Students on West Campus now have the sounds of construction as the soundtrack to their days.

Matt Dull, assistant vice chancellor for finance and operations, interviewed Dave Blanks of University Communications and Jeremy Doss, senior vice president of RISE Real Estate about RISE’s role in West Campus’ residence hall construction.

“We serve as the developer here on this project, as all the projects we pursue and partner on, and as the developer for the project, we are the single contractee with the university,” Doss said.

Doss said RISE ensures other companies involved in the construction, like Choate Construction and Jenkins-Peer Architects, meet their deadlines and budgets, and App State is happy with the end result.

“Knock on wood, to date, we have never delivered a project late, and we’ll do everything that we have to do to deliver a project on time,” Doss said.

Doss said RISE and the university are using tax-exempt bonds to pay for the project, meaning it’s not-for-profit.

With the residence halls, Doss said RISE wants to “finance and build them on their own merit, on their own demand.”

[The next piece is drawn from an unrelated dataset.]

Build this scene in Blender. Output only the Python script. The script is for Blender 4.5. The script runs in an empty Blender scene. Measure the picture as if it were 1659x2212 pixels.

To build the residence halls “on their own demand,” a third-party not-for-profit owner is needed outside of the university. RISE proposed Beyond Owners Group, a group Doss said he has worked with before and trusts.

Beyond Owners Group is serving as the owner of the residence halls until App State pays off the “rent” on the bonds used to build the residence halls. After this, App State will own the buildings.

“That’s all done via a ground lease, where we just wrap basically a ground lease around the base of these buildings, around these improvements and transfer them over to the nonprofits ownership during the term of the financing,” Doss said.

A ground lease is when a tenant can develop on land during the lease period. At the end of the lease, the land and developments are turned back over to the property owner.

“It allows the university to free up their ability to finance libraries and classrooms and other things that don’t have direct revenue tied to them. The project’s setup to be self-sustaining,” Doss said.

Blanks, Dull and Doss also discussed what roles App State and Beyond Owners Group will have once the first residence hall is completed.

Dull said the university is the operator of the facilities, meaning it is in charge of tasks like cleaning and residence life programming.

“It’s the group that’s doing some of the maintenance, the day-to-day maintenance of, ‘Hey, this light bulb went out, our filters need to be changed in our HVAC units,’” Dull said.

Dull said Beyond Owners Group acts as the owner of improvements to the buildings.

“Their role really is long-term asset manager for the project.” Dull said. “So they’re thinking about and helping us plan for things like roofs, HVAC systems, bigger systems that are a part of these buildings.”

Dull said Beyond Owners Group is also in charge of setting money aside for improvements as the building grows older.

“This is a very similar structure with these buildings as we currently have with our housing on campus,” Dull said.

Due to multiple interview requests, University Communications records weekly podcasts with Dull about the West Campus construction project to provide to news organizations.